Daha önce kısa bir incelemesini yaptığımız The Mentalist’in 3. sezon finalini yorumlayacağız bugün. Bölümü izlememiş olanların yazının bundan sonrasını okumamaları kendi yararlarına olacaktır. Zira spoiler vermeden bu bölümü anlatmak mümkün değil.
Dizinin finali normal bölümlerin iki katı uzunluktaydı. Açıkçası izlemeye başlamadan önce çok heyecanlıydım. Belki de Lost’un finali öncesi duyduğum heyecan kadar yüksekti. Çünkü, Jane ve Red John’un bu bölümde karşılaşacaklarını izlemeden önce biliyorduk.
Bölümü izlemeye başlayınca ilk yarım saatte biraz hayal kırıklığına uğradım doğrusu, konunun bir süre sonra Red John’a bağlanacağını bilsem de izlerken ilk yarım saatlik bölümden çok memnun kalmadım. Ancak daha sonra olayların bir şekilde Hightower’a ve sonrasında Red John’a bağlanması çok güzeldi.

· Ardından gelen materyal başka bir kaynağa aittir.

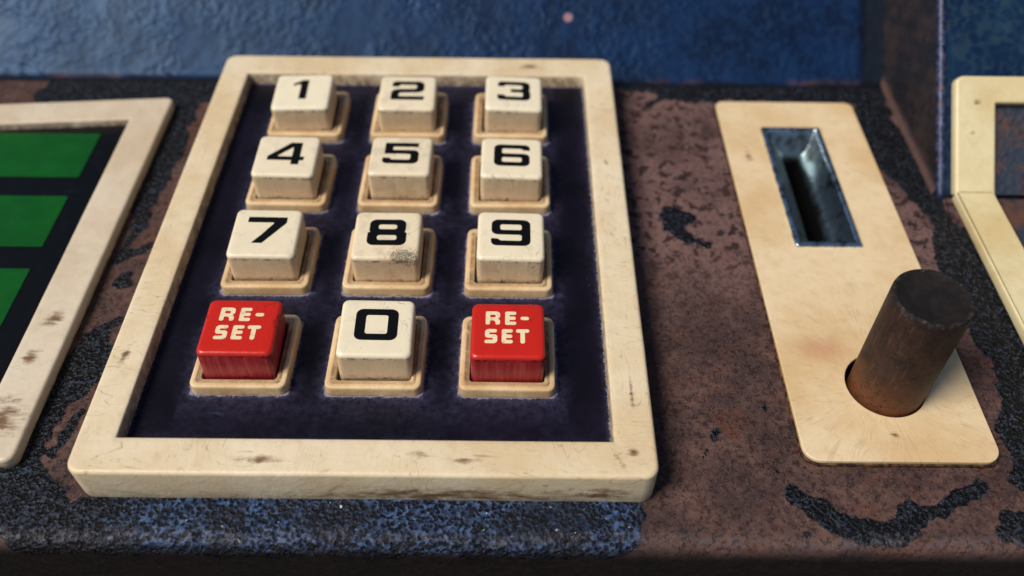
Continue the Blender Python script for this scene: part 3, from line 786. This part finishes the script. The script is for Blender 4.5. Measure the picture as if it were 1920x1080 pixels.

Bölümün son 7 dakikası Jane ve Red John arasında geçiyor. Jane’in heyecanını yüzünden ve kelimelerinden anlamak mümkündü. Nedense Red John’un hep kel olduğunu düşünmüştüm ama yanılmışım. Hızlı konuşan, acele eden, kelimeleri birbirine sıkıştıran haliyle akıllı ama biraz sosyopat biri olduğunu da doğru yansıtmışlar karaktere. Tüm konuşma boyunca Jane’in elleri cebindeydi. Dedim ki ulen Jane insan yanında bi silah getirip şu adamı öldürmez mi? Hadi biz faniler tahmin edemezdik Red John’un senin peşinden geleceğini, sen de mi düşünemedin diye düşündüm. Ama anladım ki Jane usta, en doğru zamanı beklemiş ve bir şekilde onun Red John olduğundan emin olmak istemiş. Ayrıca her ne kadar Red John ruh hastası biri gibi olsa da, kötü karakter gibi davranmaması benim çok hoşuma gitti. Yani Jane’i kızdırmak için karısı ve çocuğuyla ilgili bir sürü şey söyleyebilirdi ama öyle yapmadı. Jane konuşma sırasında sürekli onun Red John olduğundan emin olmaya çalıştı ve artık en son sorduğunda Red John da bir şekilde isyan etmiş olacak ki, çilek ve krema’yı anlattı. O anda Jane’in yüzünde hem bir rahatlama hem de derin bir hüzün vardı. Red John’u vurduktan sonra da ne kadar huzurlu olduğunu hepimiz gördük zaten.
Belki o adam Red John olmayabilir, belki bölümle ilgili açık olmayan bi dolu durum var ama ben final bölümünden çok etkilendim. İlk 2 sezonun finallerinin hep sönük olduğunu düşünmüşümdür, ama bu finalin üzerine söylenecek olumsuz bir şey olduğunu sanmıyorum.
4. sezonun nasıl şekilleneceği çok önemli. Eğer bu ölen Red John değilse, konunun yine Red John üzerinden devam edeceği aşikâr ama eğer ölen Red John ise bundan sonra senaristlerin işi bi hayli zor olacak. Red John kopyaları türerse dizide o zaman dizi kötü bir seçim yapmış derim, ama onun haricinde ne olacağını bekleyip göreceğiz. Finalde ileriye yönelik iki nokta var merak ettiğim; birincisi, LaRoche arabada o herifi yok yere öldürdü. Neden? LaRoche’ta bi numara var ama bakalım ne çıkacak altından. Bir de daha önemsiz ama benim merak ettiğim nokta; O’Laughlin kaypağı ölürken Grace’in boynundaki kolyeyi çekip alıyor. Grace’e silah doğrulturken, evet sizi kandırdım ama seni gerçekten sevdim diyor, yani kolyeyi hak etmediğini düşündüğünü sanmıyorum. Belki bir şeylerden korumak için yapmış olabilir. Onu da öğrenmek için Eylül ayına beklemek gerekiyor maalesef.
Başlarken 2-3 paragraf yazmayı planlamıştım ama kendimi tutamadım. :) Belki bir süre sonra yine bu bölüm üzerine bir şeyler yazarım. Çünkü aklımda o kadar çok şey var ki.
2 yorum:
kolye mikrofon çünkü. red john öyle haberdar oldu bu bölümde olacaklardan.
Evet çok mantıklı, sanıyorum ki 4. sezonda bir şekilde buna değinecekler.